** Start Stored data **

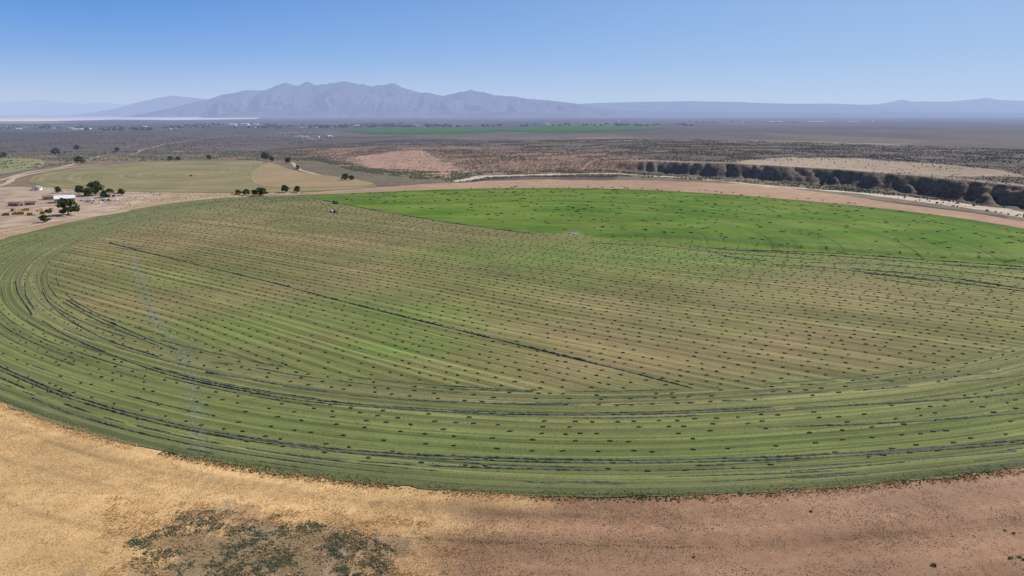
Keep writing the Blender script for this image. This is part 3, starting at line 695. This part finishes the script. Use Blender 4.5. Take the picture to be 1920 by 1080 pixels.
p=gp([(1900,1000),(1885,995),(1910,1045),(1895,1048),(1920,1050),(1300,1045),(1520,960),(1750,1060)]); plant('low_bushes',T_leaf,p,rng.uniform(.6,1.2,len(p)),M_weed,'small dark bushes on bare soil','bush',.7)
p=sample_poly(gp([(850,960),(1900,900),(1960,1150),(800,1150)]),10000,lambda x,y: np.clip((fbm(x/8,y/6,174,4)-.35)*4,.05,1)); plant('sparse_weeds',T_leaf,p,rng.uniform(.08,.25,len(p)),M_weed,'tiny dry weeds on reddish soil','weeds',.6)
SG=gp([(400,290),(760,262),(1300,262),(2050,285),(2050,392),(1920,388),(1700,358),(1400,333),(1230,322),(870,322),(700,312),(560,300)])
bare1=gp([(640,299),(790,281),(812,296),(850,312),(905,326),(850,336),(770,331),(700,314)]); bare2=gp([(1380,305),(1440,297),(1600,299),(1720,306),(1880,322),(1925,334),(1760,330),(1600,321),(1400,316)])
def sgd(x,y):
    d=np.clip((fbm(x/60,y/60,81,3)-.25)*2,0.1,1)*np.clip(1700/np.hypot(x,y),0,1)
    e2=np.interp(x,BLx,BLy); s2=seg_dist(x,y,BL)*np.where(y>e2,1,-1); d=d*np.where((s2>-10)&(s2<60)&(x>BLx[5]),.2,1)
    return d*np.where(pip(x,y,bare1)|pip(x,y,bare2),.10,1)
p=sample_poly(SG,60000,sgd); plant('sagebrush',T_clod,p,rng.uniform(.8,2.2,len(p)),M_sage,'scattered gray green sagebrush on desert slope','sagebrush')
RP=gp([(540,298),(590,300),(660,320),(760,334),(870,342),(1000,332),(1230,334),(1400,342),(1600,360),(1800,388),(1950,412),(2100,430),(2100,418),(1920,393),(1750,370),(1600,350),(1400,336),(1150,318),(880,322),(700,316),(600,296)])
def rpd(x,y):
    w_=np.interp(x,[RX[0],RX[1],RX[3],RX[4],RX[6],RX[7],RX[8]],[8,15,10,2,2,12,17]); 
    e2=np.interp(x,BLx,BLy); s2=seg_dist(x,y,BL)*np.where(y>e2,1,-1)
    return np.clip((fbm(x/30,y/30,82,3)-.3)*3,0,1)*np.where(seg_dist(x,y,RIV)<w_,.04,1)*np.where((s2>-2)&(x>BLx[5]),.05,1)
p=sample_poly(RP,7000,rpd); p=p[outside(p,14)]
plant('riverside_shrubs',T_shrub,p,rng.uniform(.8,2.4,len(p))*np.where(rng.random(len(p))<.08,1.5,1),M_rip,'olive green shrubs along the riverbed','shrubs',.85)
LP=gp([(-60,292),(250,284),(480,282),(640,296),(560,302),(400,299),(200,303),(60,316),(-60,318)])
p=sample_poly(LP,3200,lambda x,y: np.clip((fbm(x/50,y/50,83,3)-.35)*3,0,1)); plant('roadside_brush',T_clod,p,rng.uniform(1.5,4.5,len(p)),M_rip,'dark brush beyond the dry pasture','shrubs',.8)
p=sample_poly(gp([(-60,232),(560,236),(640,262),(400,282),(-60,290)]),7000,lambda x,y: np.clip((fbm(x/150,y/150,84,3)-.35)*3,.05,1)); plant('plain_brush',T_clod,p,rng.uniform(3,8,len(p)),M_sage,'dark brush scattered over the plain','shrubs',.5)
p=sample_poly(gp([(60,352),(340,362),(560,362),(560,368),(400,374),(230,392),(180,384),(100,362)]),500); p=p[outside(p,6)]; plant('yard_weeds',T_clod,p,rng.uniform(.6,1.6,len(p)),M_rip,'low brush beside the farm yard','shrubs',.7)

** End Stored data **

● **Work required**: Copy out every line of the material above exactly, skipping the pictures.

● **Result for this task**:
Keep writing the Blender script for this image. This is part 3, starting at line 695. This part finishes the script. Use Blender 4.5. Take the picture to be 1920 by 1080 pixels.
p=gp([(1900,1000),(1885,995),(1910,1045),(1895,1048),(1920,1050),(1300,1045),(1520,960),(1750,1060)]); plant('low_bushes',T_leaf,p,rng.uniform(.6,1.2,len(p)),M_weed,'small dark bushes on bare soil','bush',.7)
p=sample_poly(gp([(850,960),(1900,900),(1960,1150),(800,1150)]),10000,lambda x,y: np.clip((fbm(x/8,y/6,174,4)-.35)*4,.05,1)); plant('sparse_weeds',T_leaf,p,rng.uniform(.08,.25,len(p)),M_weed,'tiny dry weeds on reddish soil','weeds',.6)
SG=gp([(400,290),(760,262),(1300,262),(2050,285),(2050,392),(1920,388),(1700,358),(1400,333),(1230,322),(870,322),(700,312),(560,300)])
bare1=gp([(640,299),(790,281),(812,296),(850,312),(905,326),(850,336),(770,331),(700,314)]); bare2=gp([(1380,305),(1440,297),(1600,299),(1720,306),(1880,322),(1925,334),(1760,330),(1600,321),(1400,316)])
def sgd(x,y):
    d=np.clip((fbm(x/60,y/60,81,3)-.25)*2,0.1,1)*np.clip(1700/np.hypot(x,y),0,1)
    e2=np.interp(x,BLx,BLy); s2=seg_dist(x,y,BL)*np.where(y>e2,1,-1); d=d*np.where((s2>-10)&(s2<60)&(x>BLx[5]),.2,1)
    return d*np.where(pip(x,y,bare1)|pip(x,y,bare2),.10,1)
p=sample_poly(SG,60000,sgd); plant('sagebrush',T_clod,p,rng.uniform(.8,2.2,len(p)),M_sage,'scattered gray green sagebrush on desert slope','sagebrush')
RP=gp([(540,298),(590,300),(660,320),(760,334),(870,342),(1000,332),(1230,334),(1400,342),(1600,360),(1800,388),(1950,412),(2100,430),(2100,418),(1920,393),(1750,370),(1600,350),(1400,336),(1150,318),(880,322),(700,316),(600,296)])
def rpd(x,y):
    w_=np.interp(x,[RX[0],RX[1],RX[3],RX[4],RX[6],RX[7],RX[8]],[8,15,10,2,2,12,17]); 
    e2=np.interp(x,BLx,BLy); s2=seg_dist(x,y,BL)*np.where(y>e2,1,-1)
    return np.clip((fbm(x/30,y/30,82,3)-.3)*3,0,1)*np.where(seg_dist(x,y,RIV)<w_,.04,1)*np.where((s2>-2)&(x>BLx[5]),.05,1)
p=sample_poly(RP,7000,rpd); p=p[outside(p,14)]
plant('riverside_shrubs',T_shrub,p,rng.uniform(.8,2.4,len(p))*np.where(rng.random(len(p))<.08,1.5,1),M_rip,'olive green shrubs along the riverbed','shrubs',.85)
LP=gp([(-60,292),(250,284),(480,282),(640,296),(560,302),(400,299),(200,303),(60,316),(-60,318)])
p=sample_poly(LP,3200,lambda x,y: np.clip((fbm(x/50,y/50,83,3)-.35)*3,0,1)); plant('roadside_brush',T_clod,p,rng.uniform(1.5,4.5,len(p)),M_rip,'dark brush beyond the dry pasture','shrubs',.8)
p=sample_poly(gp([(-60,232),(560,236),(640,262),(400,282),(-60,290)]),7000,lambda x,y: np.clip((fbm(x/150,y/150,84,3)-.35)*3,.05,1)); plant('plain_brush',T_clod,p,rng.uniform(3,8,len(p)),M_sage,'dark brush scattered over the plain','shrubs',.5)
p=sample_poly(gp([(60,352),(340,362),(560,362),(560,368),(400,374),(230,392),(180,384),(100,362)]),500); p=p[outside(p,6)]; plant('yard_weeds',T_clod,p,rng.uniform(.6,1.6,len(p)),M_rip,'low brush beside the farm yard','shrubs',.7)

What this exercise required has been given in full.